What is being asked. Everything from the first line of the data through the line with "col = scene.collection" is to be echoed exactly, minus the pictures.

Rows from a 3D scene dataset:
- - - -
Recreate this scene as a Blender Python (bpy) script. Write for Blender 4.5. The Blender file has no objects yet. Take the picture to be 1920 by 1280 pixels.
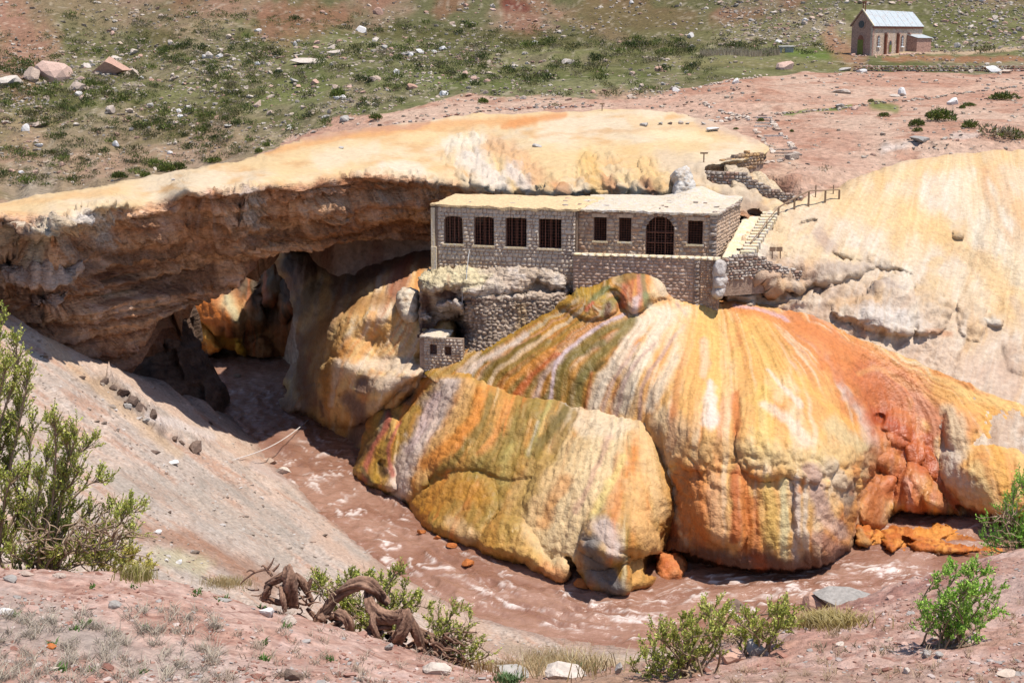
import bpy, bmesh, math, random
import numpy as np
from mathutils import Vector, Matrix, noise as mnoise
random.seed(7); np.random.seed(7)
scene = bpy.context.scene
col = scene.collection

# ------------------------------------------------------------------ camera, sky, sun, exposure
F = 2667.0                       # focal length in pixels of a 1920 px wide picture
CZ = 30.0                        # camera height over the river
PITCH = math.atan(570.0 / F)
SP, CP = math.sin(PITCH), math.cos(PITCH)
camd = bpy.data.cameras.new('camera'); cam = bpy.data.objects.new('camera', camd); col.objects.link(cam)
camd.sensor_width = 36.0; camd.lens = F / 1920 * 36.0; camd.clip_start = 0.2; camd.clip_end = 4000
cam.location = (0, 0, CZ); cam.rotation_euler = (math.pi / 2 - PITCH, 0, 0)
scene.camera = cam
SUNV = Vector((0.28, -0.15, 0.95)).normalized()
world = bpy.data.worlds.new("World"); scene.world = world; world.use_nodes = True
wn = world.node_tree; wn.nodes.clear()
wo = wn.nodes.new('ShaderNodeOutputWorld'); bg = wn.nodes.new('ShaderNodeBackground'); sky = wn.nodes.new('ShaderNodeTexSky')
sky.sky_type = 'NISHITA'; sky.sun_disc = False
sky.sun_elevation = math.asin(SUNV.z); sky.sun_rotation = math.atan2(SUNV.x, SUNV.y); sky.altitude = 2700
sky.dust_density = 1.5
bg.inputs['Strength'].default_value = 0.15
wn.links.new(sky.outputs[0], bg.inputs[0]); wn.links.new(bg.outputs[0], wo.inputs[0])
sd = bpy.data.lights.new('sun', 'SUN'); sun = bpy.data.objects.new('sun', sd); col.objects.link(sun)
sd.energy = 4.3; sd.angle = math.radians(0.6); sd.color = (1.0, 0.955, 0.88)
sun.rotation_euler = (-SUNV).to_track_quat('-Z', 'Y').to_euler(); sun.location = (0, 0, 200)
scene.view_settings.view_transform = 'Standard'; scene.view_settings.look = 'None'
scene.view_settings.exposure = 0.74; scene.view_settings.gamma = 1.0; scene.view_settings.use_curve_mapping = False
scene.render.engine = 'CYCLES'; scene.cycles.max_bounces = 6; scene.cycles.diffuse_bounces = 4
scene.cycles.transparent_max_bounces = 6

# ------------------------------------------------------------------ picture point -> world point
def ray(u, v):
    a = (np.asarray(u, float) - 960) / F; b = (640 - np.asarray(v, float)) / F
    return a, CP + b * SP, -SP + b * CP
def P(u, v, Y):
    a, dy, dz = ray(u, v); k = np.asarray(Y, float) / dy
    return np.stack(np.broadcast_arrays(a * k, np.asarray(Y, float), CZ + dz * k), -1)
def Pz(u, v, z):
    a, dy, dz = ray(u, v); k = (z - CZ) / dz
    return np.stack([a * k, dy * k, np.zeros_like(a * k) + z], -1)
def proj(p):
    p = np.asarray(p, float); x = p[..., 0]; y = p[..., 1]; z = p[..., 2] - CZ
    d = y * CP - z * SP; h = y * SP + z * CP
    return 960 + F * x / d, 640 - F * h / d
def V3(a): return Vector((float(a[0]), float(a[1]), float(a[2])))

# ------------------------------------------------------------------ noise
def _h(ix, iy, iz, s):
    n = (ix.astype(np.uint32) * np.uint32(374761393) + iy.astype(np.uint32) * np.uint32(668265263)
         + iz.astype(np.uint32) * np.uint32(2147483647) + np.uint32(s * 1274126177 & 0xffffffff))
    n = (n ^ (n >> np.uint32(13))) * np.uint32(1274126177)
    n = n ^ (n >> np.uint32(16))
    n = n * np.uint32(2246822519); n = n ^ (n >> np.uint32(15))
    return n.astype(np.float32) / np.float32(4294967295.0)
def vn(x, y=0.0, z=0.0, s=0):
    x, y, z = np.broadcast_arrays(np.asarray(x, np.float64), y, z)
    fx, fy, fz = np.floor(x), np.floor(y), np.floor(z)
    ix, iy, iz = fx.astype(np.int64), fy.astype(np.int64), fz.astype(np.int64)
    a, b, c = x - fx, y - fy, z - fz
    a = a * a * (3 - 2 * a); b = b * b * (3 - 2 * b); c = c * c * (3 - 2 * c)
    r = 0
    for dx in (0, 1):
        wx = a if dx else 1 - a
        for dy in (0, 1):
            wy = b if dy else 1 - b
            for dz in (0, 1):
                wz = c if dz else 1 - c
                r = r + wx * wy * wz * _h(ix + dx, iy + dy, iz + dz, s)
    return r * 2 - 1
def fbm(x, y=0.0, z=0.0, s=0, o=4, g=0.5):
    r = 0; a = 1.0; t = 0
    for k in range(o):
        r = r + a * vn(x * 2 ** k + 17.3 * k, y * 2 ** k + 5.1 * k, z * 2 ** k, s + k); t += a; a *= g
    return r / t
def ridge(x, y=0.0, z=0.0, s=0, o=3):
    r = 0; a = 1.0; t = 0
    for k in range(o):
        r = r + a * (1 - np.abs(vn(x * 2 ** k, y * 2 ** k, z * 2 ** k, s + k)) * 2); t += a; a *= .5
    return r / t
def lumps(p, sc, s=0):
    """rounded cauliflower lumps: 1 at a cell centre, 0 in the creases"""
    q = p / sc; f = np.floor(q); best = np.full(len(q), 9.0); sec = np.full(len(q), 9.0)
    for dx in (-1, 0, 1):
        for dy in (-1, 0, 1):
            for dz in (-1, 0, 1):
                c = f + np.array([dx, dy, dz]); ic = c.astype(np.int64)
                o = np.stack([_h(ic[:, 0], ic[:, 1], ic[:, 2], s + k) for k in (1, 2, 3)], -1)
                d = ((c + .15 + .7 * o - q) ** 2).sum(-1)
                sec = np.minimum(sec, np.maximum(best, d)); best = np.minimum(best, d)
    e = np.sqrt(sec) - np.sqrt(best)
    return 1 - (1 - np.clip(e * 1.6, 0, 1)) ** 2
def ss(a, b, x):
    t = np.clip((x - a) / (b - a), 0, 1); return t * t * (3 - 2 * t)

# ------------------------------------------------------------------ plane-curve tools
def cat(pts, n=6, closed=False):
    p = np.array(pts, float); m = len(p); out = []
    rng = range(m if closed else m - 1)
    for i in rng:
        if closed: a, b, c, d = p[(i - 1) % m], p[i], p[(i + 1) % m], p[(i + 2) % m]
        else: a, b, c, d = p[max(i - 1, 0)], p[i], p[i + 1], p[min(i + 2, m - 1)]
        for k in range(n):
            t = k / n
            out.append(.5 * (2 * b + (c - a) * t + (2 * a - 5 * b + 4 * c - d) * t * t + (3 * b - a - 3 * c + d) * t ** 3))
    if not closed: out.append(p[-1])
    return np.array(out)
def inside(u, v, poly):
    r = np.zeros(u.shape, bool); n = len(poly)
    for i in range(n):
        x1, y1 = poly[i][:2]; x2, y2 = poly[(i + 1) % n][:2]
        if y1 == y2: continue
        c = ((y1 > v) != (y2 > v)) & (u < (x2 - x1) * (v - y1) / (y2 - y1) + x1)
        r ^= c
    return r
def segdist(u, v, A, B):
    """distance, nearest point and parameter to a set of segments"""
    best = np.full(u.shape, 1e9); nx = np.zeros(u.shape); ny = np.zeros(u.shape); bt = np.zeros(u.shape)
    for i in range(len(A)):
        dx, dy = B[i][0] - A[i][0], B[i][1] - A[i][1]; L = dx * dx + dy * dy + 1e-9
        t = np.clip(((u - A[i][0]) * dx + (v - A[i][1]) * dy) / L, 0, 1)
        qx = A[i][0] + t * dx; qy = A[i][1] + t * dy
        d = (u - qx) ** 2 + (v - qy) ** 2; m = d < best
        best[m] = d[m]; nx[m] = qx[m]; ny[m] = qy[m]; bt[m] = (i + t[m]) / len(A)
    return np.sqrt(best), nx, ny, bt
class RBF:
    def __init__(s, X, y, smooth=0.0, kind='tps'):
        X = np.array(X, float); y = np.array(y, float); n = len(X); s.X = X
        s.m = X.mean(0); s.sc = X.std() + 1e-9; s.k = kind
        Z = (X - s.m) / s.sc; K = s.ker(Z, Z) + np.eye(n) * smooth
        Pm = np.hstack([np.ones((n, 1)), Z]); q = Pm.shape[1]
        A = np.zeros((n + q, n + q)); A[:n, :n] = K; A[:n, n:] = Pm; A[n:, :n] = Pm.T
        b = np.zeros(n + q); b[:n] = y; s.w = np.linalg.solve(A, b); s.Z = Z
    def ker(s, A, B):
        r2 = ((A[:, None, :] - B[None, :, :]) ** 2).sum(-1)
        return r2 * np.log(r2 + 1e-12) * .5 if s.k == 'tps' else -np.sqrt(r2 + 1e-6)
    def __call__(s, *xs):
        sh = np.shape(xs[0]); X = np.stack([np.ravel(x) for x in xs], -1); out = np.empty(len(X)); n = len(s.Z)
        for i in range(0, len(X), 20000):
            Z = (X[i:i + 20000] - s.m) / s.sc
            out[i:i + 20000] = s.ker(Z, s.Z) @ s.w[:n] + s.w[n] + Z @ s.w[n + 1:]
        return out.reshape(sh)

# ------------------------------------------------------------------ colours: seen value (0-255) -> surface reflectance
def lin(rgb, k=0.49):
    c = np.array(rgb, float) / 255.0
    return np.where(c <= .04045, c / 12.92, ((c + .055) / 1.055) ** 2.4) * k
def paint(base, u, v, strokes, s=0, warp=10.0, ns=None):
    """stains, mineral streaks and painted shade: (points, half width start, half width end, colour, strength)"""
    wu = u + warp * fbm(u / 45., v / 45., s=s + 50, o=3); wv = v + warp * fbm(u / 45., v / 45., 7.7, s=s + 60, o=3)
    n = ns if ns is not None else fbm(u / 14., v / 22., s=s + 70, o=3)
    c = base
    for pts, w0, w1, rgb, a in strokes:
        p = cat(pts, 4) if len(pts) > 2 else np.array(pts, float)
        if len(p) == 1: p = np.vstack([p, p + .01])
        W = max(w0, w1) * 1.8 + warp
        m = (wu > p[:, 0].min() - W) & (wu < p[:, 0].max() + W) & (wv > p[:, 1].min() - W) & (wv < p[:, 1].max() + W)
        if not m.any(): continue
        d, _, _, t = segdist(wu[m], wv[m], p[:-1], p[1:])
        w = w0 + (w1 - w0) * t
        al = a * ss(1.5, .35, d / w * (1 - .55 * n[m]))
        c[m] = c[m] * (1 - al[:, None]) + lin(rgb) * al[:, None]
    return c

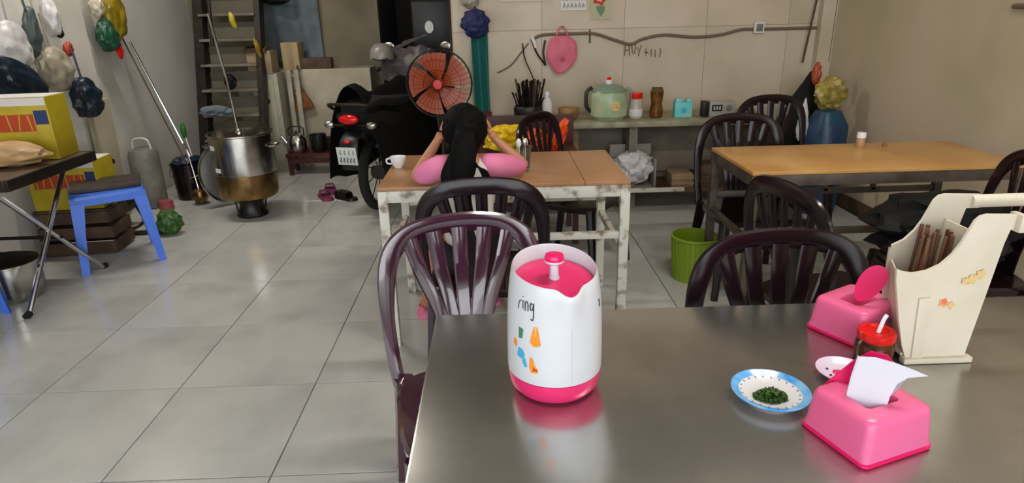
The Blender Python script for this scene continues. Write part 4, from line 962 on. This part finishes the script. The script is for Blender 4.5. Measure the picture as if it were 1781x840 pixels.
- - - -
Completed task.
Recreate this scene as a Blender Python (bpy) script. Write for Blender 4.5. The Blender file has no objects yet. Take the picture to be 1920 by 1280 pixels.
import bpy, bmesh, math, random
import numpy as np
from mathutils import Vector, Matrix, noise as mnoise
random.seed(7); np.random.seed(7)
scene = bpy.context.scene
col = scene.collection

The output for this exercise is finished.